コントローラーユニット部。シンプルに徹し、機能本位のデザインを採用した。充電バッテリーの消費度合いもひと目で確認することが可能だ

 「Partner70」のカラーリングには、センターロック式レバーレス専用機「CORGHI(コルギー)PIT A5000」と同じ、深みのあるコルギーグレーを採用した。

 乗用車用タイヤチェンジャー「PIT ATHLETE-Ⅱ」や乗用車用ホイールバランサー「TRIM BP-67A」などはマットブラック。濃いめのカラーで揃えることで、ピット全体のイメージアップを図る狙いもあるという。

 また、「Partner70」のリフト能力は、その名が示す通り70㎏。軽自動車用から一般的な小型乗用車、SUVクラスのホイール付きタイヤの使用を想定している。

 「重量のあるタイヤを抱えたり支えたりしながら、タイヤの交換作業を続けるのは男性でも大変です。しかも1本ではなくクルマ1台4本、さらにはそれが2台、3台と続くのですから、かなりの重労働となります。『Partner70』はそのようなタイヤ交換作業時の省力化・軽労化に大きく貢献する専用リフターです」、森本さんは新製品を操作しながらこのように説明する。

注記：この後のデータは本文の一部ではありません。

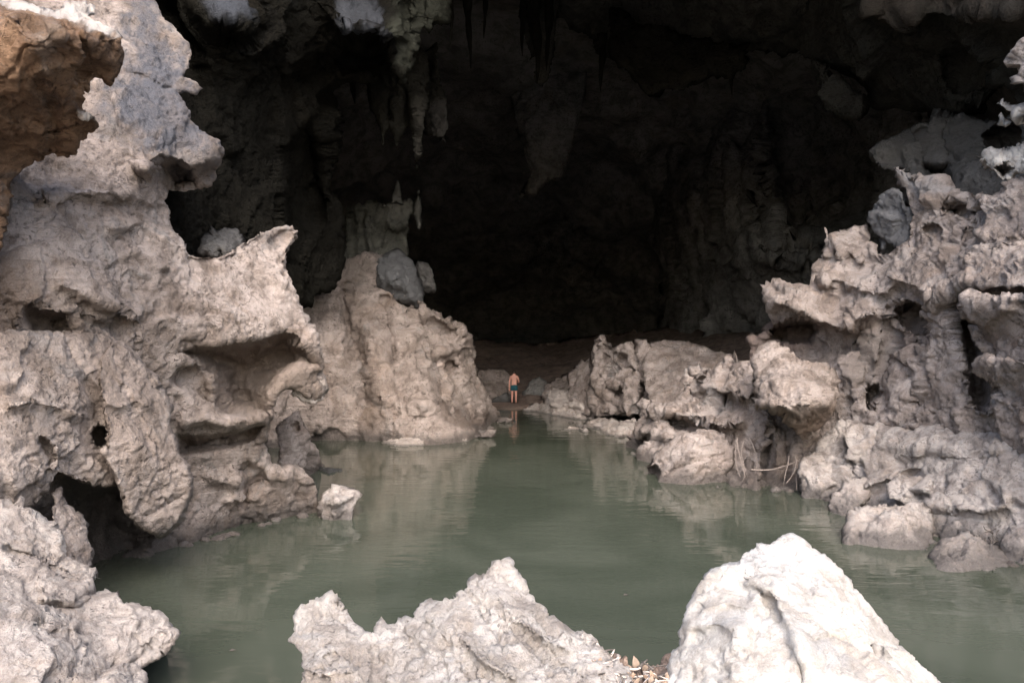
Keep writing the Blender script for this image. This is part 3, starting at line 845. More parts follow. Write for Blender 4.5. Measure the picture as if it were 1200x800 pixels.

独自のバンパーガードを採用。埋込みリフトでのキャスター脱落を阻止する

 新製品「Partner70」で特徴的なのがそのフォルム。機器本体から前方にタイヤを置くためのローラーが突き出していること。そこに独自のバンパーガードを採用した点だ。

 一般的なタイヤリフターの場合、キャスター車輪を機器本体の前方に配置している。そのため、埋め込み式の整備用リフトでの使用には不向きで、タイヤリフターの侵入部には事前に渡し板等を敷き車輪脱落を防止しなければ、そのままでは使用することができない。リフトを上昇させているときに、その空いた穴までついうっかりとタイヤリフターを移動させキャスター車輪を落としてしまうというケースが多々あるそうだ。

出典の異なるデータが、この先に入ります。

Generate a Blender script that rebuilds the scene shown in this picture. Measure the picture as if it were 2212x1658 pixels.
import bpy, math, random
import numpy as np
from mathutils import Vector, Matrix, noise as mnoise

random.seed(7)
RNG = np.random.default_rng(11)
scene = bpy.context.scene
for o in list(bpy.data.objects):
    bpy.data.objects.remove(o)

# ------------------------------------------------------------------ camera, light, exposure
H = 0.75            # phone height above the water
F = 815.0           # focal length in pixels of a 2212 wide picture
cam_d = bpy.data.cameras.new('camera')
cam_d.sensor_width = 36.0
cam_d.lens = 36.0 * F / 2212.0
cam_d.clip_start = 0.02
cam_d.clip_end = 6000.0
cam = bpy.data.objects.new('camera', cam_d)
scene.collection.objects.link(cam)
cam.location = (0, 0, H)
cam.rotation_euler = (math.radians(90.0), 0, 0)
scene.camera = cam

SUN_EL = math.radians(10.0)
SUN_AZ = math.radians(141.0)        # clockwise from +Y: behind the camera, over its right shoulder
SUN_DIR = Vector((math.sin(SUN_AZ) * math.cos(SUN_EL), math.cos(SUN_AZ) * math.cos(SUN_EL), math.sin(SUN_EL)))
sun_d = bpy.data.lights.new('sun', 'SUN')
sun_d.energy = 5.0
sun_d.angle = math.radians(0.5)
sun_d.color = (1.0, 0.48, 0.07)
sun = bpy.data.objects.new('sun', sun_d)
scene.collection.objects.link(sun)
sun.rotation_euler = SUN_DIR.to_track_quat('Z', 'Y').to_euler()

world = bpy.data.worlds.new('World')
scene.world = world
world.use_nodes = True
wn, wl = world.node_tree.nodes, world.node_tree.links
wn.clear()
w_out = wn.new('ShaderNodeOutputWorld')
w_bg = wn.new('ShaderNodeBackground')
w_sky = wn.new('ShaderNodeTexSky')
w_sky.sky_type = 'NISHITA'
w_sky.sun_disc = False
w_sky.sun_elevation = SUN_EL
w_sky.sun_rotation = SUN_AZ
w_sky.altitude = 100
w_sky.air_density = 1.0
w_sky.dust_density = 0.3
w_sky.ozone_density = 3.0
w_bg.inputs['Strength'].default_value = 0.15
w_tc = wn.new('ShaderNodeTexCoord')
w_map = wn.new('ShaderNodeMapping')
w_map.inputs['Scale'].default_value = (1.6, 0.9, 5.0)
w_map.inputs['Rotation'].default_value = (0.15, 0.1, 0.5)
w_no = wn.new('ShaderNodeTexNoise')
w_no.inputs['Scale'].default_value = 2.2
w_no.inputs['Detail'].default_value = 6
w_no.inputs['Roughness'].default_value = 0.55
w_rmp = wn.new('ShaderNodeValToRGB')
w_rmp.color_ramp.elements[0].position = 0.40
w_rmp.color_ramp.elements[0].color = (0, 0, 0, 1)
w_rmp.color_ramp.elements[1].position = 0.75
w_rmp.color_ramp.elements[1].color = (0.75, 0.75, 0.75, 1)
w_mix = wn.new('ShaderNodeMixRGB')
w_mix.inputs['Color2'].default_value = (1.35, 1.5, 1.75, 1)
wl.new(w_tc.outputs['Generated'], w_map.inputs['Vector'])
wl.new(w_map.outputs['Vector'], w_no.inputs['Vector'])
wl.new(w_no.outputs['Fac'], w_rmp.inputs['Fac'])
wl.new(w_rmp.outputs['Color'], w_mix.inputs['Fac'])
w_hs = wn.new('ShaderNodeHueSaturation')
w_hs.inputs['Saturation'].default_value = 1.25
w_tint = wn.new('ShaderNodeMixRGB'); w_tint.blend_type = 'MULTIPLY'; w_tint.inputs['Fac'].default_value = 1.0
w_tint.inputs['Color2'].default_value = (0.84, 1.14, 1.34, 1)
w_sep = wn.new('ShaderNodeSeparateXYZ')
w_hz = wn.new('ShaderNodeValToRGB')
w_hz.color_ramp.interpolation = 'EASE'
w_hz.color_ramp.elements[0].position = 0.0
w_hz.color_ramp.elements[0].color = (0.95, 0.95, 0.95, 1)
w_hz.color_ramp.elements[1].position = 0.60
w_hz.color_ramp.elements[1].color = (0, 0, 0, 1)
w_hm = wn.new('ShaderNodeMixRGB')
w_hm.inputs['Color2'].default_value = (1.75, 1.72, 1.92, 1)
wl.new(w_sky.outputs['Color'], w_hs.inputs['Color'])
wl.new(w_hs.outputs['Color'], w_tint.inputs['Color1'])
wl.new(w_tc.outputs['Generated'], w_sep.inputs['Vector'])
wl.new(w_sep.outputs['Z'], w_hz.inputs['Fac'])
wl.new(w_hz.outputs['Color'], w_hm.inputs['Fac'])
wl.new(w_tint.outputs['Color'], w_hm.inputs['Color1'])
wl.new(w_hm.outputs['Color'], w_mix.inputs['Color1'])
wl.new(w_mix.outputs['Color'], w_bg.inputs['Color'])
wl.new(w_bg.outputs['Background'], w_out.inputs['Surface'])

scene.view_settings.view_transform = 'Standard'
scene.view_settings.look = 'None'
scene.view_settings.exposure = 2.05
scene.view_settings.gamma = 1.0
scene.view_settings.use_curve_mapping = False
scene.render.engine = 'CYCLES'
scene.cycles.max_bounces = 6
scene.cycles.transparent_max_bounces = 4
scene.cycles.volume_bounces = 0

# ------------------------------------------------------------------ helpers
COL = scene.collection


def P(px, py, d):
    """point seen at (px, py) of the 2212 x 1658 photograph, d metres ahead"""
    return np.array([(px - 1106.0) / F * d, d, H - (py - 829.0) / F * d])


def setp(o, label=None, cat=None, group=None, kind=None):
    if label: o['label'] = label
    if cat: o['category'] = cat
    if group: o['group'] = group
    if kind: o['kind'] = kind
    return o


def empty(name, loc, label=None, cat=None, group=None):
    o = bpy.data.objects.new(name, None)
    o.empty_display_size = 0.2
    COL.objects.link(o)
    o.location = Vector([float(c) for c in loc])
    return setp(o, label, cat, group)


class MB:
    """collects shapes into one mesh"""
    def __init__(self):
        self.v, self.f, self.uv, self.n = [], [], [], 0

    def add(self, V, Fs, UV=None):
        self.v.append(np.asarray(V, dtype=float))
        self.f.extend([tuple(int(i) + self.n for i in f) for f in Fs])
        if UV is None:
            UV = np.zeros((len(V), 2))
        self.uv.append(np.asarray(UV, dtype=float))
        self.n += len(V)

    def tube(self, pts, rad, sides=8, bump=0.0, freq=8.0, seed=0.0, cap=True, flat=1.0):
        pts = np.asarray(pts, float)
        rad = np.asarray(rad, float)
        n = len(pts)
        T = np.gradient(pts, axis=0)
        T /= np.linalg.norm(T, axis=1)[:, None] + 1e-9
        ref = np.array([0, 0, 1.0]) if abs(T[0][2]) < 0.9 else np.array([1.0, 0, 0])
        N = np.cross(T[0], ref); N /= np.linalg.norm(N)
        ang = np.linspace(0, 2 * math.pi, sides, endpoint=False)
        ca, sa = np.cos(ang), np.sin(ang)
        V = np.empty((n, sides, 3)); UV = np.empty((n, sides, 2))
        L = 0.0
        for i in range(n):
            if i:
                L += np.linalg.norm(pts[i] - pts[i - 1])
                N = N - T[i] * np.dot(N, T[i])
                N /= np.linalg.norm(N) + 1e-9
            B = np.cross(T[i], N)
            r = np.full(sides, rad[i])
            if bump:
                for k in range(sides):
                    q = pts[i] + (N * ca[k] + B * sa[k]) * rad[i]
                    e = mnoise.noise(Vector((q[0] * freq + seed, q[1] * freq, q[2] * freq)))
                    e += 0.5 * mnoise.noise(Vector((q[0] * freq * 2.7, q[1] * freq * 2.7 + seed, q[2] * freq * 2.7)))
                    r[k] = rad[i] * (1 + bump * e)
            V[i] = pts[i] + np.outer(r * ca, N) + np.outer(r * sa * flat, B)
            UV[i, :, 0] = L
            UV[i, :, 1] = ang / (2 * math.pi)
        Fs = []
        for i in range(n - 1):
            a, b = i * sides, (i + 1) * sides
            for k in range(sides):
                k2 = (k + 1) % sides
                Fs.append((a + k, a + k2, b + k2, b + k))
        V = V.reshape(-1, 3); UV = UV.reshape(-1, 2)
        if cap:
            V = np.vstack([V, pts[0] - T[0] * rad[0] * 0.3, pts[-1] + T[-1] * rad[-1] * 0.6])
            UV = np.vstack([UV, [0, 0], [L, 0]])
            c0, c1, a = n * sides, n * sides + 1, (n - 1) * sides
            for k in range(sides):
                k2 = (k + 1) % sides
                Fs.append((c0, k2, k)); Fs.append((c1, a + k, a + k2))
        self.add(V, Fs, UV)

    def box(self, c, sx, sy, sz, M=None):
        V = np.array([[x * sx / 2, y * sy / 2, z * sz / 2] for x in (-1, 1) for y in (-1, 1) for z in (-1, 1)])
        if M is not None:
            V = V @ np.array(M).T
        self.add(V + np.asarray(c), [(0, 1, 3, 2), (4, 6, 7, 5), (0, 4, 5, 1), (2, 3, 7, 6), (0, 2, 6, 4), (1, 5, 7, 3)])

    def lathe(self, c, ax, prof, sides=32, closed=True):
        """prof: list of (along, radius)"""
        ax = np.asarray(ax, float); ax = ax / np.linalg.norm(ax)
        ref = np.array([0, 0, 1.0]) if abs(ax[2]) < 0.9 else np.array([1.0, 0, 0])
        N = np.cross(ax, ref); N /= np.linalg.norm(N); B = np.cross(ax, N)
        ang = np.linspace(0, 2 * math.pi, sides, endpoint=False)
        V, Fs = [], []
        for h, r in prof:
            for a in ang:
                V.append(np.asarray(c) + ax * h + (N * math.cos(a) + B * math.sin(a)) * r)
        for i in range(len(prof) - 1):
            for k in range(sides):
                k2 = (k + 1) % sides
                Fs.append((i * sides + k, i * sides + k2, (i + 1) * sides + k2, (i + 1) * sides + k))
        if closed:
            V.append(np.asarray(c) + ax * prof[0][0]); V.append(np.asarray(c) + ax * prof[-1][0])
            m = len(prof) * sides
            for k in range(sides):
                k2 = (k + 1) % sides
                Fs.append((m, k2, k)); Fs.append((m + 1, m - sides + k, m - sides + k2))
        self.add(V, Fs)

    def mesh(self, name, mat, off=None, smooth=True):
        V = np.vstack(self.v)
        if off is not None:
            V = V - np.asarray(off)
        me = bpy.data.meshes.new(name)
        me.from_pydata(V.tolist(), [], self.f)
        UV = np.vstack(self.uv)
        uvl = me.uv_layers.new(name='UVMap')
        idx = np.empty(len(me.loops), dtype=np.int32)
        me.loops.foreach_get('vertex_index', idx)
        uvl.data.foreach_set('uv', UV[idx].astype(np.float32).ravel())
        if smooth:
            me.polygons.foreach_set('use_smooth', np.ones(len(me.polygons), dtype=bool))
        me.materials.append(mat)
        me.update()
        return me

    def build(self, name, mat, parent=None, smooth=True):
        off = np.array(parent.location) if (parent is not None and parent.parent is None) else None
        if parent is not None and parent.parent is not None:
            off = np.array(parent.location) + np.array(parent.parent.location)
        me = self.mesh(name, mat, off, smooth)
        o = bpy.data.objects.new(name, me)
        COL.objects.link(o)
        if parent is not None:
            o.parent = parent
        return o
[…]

 1度その穴にリフターやタイヤを落としてしまうと、元の状態に戻すのは非常に大変であるし車両ボディとの接触で車両に重大な損害を生じ得ることは想像に難くない。

「パートナー70」

 だが「Partner70」はキャスター車輪が前方ではなく本体から横方向に配置されており、さらに独自に採用したバンパーガードが先に整備用リフトに接触することで、不用意にピット式リフトに近づけてもキャスターが脱落することがないような独特な構造を有していることから、うっかりミスを生じることなく安全で迅速な作業が可能となった。

 また万一、斜め方向からリフトに近づけて穴に片方のキャスターを落としてしまっても、外部からは見えないが、メインキャスターの内側に補助輪を装備しているので、ごく僅かに傾く程度で、引き戻すなどのリカバリー作業も極めて容易に行うことができる。

 ホイールのボルト穴に対するローラーの上下位置合わせ(昇降)は本体手元のコントローラーユニットでのスイッチ操作一つ。充電バッテリー式なので、電源に差し込むためのコンセントの配置位置を気にする必要はなく、またピット地面に電源コードを這わせなくてもよい。ピット作業場をスムーズに移動することができる。バッテリーの消費度合いはコントローラーユニット部で確認することが可能だ。

 森本さんは「余計な装備は付けずにシンプルな機能としました。リフトを選ばず、タイヤを持ち上げ、移動と作業を楽にすることだけに焦点を絞って開発しています」と製品コンセプトを語る。

 ピット式リフトの設置比率が高いタイヤショップ等を中心に、大いにその利便性、安全性、有効性が示されていく製品と言えるだろう。